Im Fokus steht also die ethische Analyse der Wirtschaft, nicht die Konfrontation mit Forderungen, die keiner einhalten kann oder will.
Siemens und Saudi-Arabien
Was heißt dies konkret? Z. B. bezogen auf Joe Kaeser, Siemens und Saudi-Arabien?
Was passiert, wenn Siemens NICHT die Verträge abschließt?
Vermutlich schließt die Verträge jemand anders ab, aber vielleicht jemand, der nicht so gute Produkte anbietet wie Siemens.
Die Frage: bekommt Siemens wirtschaftliche Schwierigkeiten, wenn sie in Saudi-Arabien nicht abschließen?

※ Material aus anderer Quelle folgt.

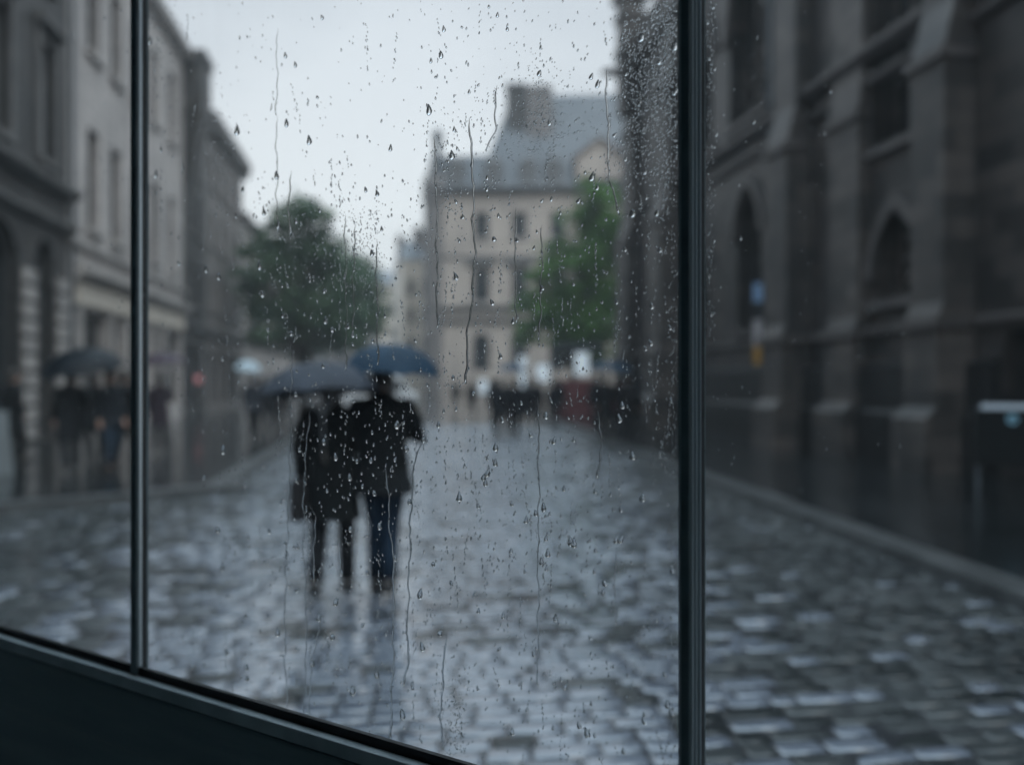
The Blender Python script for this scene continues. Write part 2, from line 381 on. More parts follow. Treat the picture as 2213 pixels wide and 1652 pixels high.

Kann Siemens diesen wirtschaftlichen Nachteil in einen öffentlichen Vorteil umwandeln (der dann auch wieder zum wirtschaftlichen Vorteil werden kann)? Durch das Image eines ethisch sauberen Konzerns, der eben nicht auf den schnellen Dollar schaut?
Was passiert, wenn Siemens abschließt?
Der Abschluss eines milliardenschweren Vertrags mit Saudi-Arabien hat nicht nur wirtschaftliche, sondern auch ethische Effekte: unter anderem den, in der Situation nach dem Mord an Kashoggi das Regime in seinem Tun zu bestärken. Abgesehen von diesem speziellen Zeitpunkt ist es so, dass ein autoritäres Regime durch öffentliche Anerkennung (Siemens-Verträge mit Saudi-Arabien, Merkel-Besuche bei Erdogan in seinem Wahlkampf) immer nach innen gestärkt wird.
Desweiteren ist zu schauen: wie hoch ist eigentlich das Risiko, in einem Land zu investieren, das kein Rechtsstaat ist? Welche Sicherheiten gibt es eigentlich für die Investitionen, die dort getätigt werden?
Vor allem jedoch ist die Frage zentral, welche Konsequenzen ein Engagement für das ethische Selbstverständnis des Konzerns hat.
Dies ist nicht nur eine Imagefrage, sondern überhaupt eine Frage, mit welcher Legitimität das Unternehmen vor allem auch gegenüber den eigenen Mitarbeitern auftreten kann: wie will das Unternehmen intern wie extern ethische Grundwerte durchsetzen, wenn diese anscheinend gegenüber einem guten Geschäft von untergeordneter Bedeutung sind?
Es ist ein Abwägen, bei dem es – da hat Joe Kaeser recht – keine Gewinner gibt, aber dieses Abwägen ist eben nicht nur dasjenige: wieviel Geld mache ich und wieviele Arbeitsplätze sichere ich, sondern hat sehr viel mehr Faktoren einzubeziehen:
Inwiefern stärkt oder schwächt das unternehmerische Handeln die demokratische oder menschenrechtliche Situation im Land?
Welche mittel- und langfristigen Folgen ergeben sich aus dem unternehmerischen Handeln für das Image und für das ethische Selbstverständnis des Unternehmens? Gegenüber der Öffentlichkeit, gegenüber den Kunden, aber auch gegenüber den eigenen Mitarbeitern?
Welche Werte hat mein Unternehmen und stimmt das unternehmerische Handeln des Unternehmens mit diesen Werten überein?
Fazit
Es geht in einer ethischen Analyse weder darum, ein Unternehmen mit Vorwürfen zu überhäufen, noch geht es darum, ein Unternehmen von ethischem Fehlverhalten freizusprechen.
Es geht darum, klar zu benennen, wo Schwierigkeiten vorliegen und Wege zu überlegen, diese Schwierigkeiten zu bekämpfen. Unternehmen stecken oft in einem ethischen Dilemma, für das es keine einfache Lösung gibt. Es geht darum, das wirtschaftliche Handeln einer ethischen Überprüfung zu unterziehen und das Unternehmen auf die sehr vielschichtigen Konsequenzen seines Handelns hinzuweisen. Daraus können sich dann konkrete Lösungen ergeben, die zwar das grundsätzliche Dilemma nicht komplett beseitigen, aber wirtschaftlich vernünftig und ethisch vertretbar sind.
Literaturempfehlungen:
Aßländer, Michael S. (Hg.): Handbuch Wirtschaftsethik.
Göbel, Elisabeth: Unternehmensethik. Grundlagen und praktische Umsetzung.
Ulrich, Peter: Integrative Wirtschaftsethik: Grundlagen einer lebensdienlichen Ökonomie.